→ **EXERCISE REQUIREMENTS**
In the listing below, locate the lines bearing the word "script". Copy every one of them.
* Start EXCERPTED RECORDS *
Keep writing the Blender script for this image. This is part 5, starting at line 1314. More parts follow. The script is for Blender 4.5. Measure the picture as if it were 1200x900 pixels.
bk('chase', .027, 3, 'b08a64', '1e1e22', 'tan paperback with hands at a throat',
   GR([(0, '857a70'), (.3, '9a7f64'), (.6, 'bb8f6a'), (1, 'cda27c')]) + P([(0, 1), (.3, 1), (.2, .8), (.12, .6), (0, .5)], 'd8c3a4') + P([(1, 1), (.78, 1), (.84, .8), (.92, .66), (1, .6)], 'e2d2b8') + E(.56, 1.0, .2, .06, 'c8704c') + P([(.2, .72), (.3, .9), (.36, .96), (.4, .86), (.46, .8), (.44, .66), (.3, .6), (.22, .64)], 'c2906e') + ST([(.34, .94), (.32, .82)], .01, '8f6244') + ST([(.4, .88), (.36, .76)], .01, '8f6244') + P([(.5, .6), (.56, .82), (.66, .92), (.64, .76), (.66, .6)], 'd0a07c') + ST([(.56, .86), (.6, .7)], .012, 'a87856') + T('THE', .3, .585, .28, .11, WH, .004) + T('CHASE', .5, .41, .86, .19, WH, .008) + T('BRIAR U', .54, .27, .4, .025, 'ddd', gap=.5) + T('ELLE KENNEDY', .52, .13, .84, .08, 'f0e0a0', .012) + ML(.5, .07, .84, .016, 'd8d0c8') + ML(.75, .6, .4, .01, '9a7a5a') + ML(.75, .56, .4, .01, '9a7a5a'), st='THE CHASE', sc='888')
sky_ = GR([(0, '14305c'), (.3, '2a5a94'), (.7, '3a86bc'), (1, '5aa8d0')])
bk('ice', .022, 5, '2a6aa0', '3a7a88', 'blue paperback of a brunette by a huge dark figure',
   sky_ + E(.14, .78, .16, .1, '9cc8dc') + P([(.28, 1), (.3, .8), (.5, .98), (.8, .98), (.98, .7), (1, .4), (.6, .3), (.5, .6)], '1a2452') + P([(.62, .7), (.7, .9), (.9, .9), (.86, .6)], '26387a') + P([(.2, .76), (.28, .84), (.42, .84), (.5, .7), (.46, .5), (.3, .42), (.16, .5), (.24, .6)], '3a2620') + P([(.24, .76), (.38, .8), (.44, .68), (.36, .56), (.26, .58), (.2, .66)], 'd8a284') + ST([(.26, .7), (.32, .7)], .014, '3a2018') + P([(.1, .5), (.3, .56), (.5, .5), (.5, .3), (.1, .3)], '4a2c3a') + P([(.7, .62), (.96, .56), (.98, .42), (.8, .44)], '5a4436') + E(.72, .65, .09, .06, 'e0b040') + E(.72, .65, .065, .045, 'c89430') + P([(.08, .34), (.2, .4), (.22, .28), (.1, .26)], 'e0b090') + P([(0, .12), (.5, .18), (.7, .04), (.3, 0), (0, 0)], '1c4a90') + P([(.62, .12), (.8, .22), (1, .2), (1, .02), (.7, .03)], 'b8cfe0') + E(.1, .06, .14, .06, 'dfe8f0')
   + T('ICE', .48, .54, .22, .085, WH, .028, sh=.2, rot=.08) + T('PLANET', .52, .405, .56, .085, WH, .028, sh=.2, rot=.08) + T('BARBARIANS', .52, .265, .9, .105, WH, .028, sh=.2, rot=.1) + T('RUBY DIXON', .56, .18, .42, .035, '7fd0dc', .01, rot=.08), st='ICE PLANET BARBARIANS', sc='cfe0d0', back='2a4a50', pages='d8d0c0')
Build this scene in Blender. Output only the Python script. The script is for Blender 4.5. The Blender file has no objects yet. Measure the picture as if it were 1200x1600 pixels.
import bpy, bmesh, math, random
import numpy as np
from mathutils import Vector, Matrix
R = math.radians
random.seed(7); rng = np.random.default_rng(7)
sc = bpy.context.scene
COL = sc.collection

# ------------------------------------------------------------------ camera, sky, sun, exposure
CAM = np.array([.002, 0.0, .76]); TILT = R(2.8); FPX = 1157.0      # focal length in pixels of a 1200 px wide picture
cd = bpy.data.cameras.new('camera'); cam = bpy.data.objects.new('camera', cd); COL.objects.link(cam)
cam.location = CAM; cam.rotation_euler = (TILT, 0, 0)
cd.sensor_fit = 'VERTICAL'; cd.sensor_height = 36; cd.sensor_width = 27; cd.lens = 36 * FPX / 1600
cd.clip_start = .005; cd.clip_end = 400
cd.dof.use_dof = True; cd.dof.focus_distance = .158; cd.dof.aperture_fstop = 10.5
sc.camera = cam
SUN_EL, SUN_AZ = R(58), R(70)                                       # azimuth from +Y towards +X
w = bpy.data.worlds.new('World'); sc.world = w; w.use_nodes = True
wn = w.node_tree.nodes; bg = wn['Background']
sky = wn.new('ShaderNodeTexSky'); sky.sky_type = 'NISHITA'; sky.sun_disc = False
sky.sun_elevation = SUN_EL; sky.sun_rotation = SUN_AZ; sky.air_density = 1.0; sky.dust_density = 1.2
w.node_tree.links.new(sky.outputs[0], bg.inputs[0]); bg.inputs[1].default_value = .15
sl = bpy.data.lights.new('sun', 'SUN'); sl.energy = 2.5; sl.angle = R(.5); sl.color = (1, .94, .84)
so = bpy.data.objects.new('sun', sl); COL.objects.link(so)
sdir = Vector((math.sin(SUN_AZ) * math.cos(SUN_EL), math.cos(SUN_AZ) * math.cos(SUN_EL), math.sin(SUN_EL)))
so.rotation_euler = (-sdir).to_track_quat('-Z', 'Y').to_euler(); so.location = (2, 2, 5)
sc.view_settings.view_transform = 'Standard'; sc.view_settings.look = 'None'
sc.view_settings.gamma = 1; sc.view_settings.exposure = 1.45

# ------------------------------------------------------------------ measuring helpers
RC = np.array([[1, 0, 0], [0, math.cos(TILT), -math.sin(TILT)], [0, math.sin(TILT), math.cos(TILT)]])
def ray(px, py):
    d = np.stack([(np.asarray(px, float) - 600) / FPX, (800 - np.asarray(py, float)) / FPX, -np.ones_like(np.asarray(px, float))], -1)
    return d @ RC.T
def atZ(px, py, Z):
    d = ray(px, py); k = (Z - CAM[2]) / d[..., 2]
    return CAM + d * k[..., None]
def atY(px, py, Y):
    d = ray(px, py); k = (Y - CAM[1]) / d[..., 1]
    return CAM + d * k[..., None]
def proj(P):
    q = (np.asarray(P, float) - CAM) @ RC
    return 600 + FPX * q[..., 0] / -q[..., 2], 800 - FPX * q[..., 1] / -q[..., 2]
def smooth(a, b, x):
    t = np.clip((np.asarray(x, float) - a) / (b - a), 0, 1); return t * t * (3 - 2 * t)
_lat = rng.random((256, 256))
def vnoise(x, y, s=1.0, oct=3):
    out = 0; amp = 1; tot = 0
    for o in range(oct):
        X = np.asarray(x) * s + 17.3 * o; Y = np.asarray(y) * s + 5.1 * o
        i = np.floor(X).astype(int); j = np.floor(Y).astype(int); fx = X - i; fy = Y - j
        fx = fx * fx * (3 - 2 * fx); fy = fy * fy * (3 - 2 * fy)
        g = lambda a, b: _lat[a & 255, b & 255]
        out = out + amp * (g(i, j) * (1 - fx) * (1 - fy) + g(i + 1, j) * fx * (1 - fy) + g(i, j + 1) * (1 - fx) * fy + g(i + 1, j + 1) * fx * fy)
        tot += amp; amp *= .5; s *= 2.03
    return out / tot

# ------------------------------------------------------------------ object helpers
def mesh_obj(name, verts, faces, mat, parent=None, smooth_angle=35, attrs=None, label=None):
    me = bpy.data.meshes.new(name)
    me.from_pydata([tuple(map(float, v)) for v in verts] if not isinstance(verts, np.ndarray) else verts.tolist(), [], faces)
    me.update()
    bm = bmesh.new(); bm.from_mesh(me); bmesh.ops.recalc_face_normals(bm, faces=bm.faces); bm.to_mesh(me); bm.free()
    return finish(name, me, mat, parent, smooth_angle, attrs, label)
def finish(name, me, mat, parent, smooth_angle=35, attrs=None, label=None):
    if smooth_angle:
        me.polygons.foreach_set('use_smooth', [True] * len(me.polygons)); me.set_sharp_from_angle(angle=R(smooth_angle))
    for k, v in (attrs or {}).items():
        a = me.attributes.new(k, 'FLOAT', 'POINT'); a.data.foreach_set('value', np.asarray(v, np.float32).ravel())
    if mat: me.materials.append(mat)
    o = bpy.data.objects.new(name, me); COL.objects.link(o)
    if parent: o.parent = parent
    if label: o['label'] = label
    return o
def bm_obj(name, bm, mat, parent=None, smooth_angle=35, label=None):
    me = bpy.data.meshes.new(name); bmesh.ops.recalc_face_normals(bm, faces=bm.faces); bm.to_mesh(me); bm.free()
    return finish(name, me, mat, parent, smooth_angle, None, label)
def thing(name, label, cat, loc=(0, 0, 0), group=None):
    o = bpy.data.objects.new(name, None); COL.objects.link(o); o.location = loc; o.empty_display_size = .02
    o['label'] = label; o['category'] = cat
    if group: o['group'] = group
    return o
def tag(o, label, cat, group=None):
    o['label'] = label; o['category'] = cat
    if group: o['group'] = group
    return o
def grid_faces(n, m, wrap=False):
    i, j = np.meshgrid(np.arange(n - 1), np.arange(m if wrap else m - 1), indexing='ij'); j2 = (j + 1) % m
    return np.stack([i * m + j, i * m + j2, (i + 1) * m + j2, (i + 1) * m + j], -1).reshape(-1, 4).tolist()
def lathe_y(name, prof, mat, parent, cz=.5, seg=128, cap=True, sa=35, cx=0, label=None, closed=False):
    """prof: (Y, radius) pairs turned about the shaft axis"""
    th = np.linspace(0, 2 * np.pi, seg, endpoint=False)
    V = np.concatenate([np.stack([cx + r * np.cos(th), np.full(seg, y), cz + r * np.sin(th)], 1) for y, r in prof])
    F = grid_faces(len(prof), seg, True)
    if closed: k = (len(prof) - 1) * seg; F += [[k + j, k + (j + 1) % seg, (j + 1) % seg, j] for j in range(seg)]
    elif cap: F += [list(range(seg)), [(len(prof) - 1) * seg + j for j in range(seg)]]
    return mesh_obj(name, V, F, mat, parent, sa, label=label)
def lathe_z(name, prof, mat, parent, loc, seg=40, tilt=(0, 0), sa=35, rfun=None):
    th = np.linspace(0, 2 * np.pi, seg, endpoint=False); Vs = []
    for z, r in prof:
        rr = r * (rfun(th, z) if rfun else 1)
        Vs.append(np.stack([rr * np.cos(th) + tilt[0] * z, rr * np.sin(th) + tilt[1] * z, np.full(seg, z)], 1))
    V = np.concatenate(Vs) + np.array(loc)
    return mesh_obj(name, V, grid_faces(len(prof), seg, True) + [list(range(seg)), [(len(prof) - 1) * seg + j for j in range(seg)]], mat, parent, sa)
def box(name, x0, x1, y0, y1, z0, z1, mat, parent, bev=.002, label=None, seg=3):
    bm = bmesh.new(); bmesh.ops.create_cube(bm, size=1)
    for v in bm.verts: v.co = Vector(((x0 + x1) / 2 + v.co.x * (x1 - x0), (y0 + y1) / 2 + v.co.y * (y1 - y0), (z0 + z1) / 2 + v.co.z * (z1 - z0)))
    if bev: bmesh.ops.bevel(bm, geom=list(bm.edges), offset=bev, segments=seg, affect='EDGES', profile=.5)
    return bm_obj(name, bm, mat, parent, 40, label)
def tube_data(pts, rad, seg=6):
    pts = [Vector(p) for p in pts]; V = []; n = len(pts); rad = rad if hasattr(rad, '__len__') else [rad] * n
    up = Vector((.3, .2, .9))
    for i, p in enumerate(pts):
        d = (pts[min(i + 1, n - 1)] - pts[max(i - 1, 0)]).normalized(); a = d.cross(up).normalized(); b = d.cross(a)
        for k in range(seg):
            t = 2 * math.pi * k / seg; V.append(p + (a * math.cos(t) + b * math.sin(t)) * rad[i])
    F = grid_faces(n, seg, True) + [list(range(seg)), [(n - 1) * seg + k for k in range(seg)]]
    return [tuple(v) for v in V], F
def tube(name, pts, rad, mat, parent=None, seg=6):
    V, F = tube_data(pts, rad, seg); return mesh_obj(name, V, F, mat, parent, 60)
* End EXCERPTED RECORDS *
→ **THE ANSWER**
Keep writing the Blender script for this image. This is part 5, starting at line 1314. More parts follow. The script is for Blender 4.5. Measure the picture as if it were 1200x900 pixels.
Build this scene in Blender. Output only the Python script. The script is for Blender 4.5. The Blender file has no objects yet. Measure the picture as if it were 1200x1600 pixels.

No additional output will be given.